Saturday, January 14, 2012

I am not an engineer and I am incompetent and challenged in all matters of mechanics. This is no surprise to anyone who knows me. But, I do understand the thermostat. You know, the thing that sits on the wall and controls the temperature. Great minds have figured it out and while I do not understand the mechanics (coils of dissimilar metal and thermistors or something) I do understand the practical application. With a wood stove you were always anticipating ans guessing. If the night was going to be bitterly cold you would pile more wood in the stove, the idea being that this would give you more heat. This worked but had short comings. If the night was warmer than anticipated, you would sweat and waste wood. If the night was super cold but you fell into a deep sleep the house would be cold when you finally woke up and had to walk on an icy floor to get the fire going.
The modern thermostat solved all of that. You would set the temperature, sometime in October, to say 20 degrees C (maybe even the more politically correct 18 C) and forget it until May. Engineers have designed a system that was fool proof. Warm spells in November, Arctic Blasts in January, were no problem. All was 20 degrees in the home, and flannel jammies were something to save for the yurt in Algonquin Park.
My mother never bought this. On cold nights she always cranked up the heat and made me put on a sweater. I am not talking about my childhood. I am talking about me visiting her as a man in his forties . If the temperature hit below below minus twenty, my mother would crank up the thermostat and make me, her middle aged son bundle up.
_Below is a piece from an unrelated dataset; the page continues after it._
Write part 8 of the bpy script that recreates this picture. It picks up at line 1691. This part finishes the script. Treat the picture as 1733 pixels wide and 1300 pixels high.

The cats and beagle are the same, on cold nights they do insist the fire place is on and huddle by it, even thought the living room temperature is the same all winter. And , more than a decade after my mother's passing I too now like to huddle by the fireplace on a cold winter's eve. A tummy full of food, cats, and the singular beagle and I all warming by the fire. Who would have thought that it has taken all of these years to figure out the engineers were wrong and my mom was right?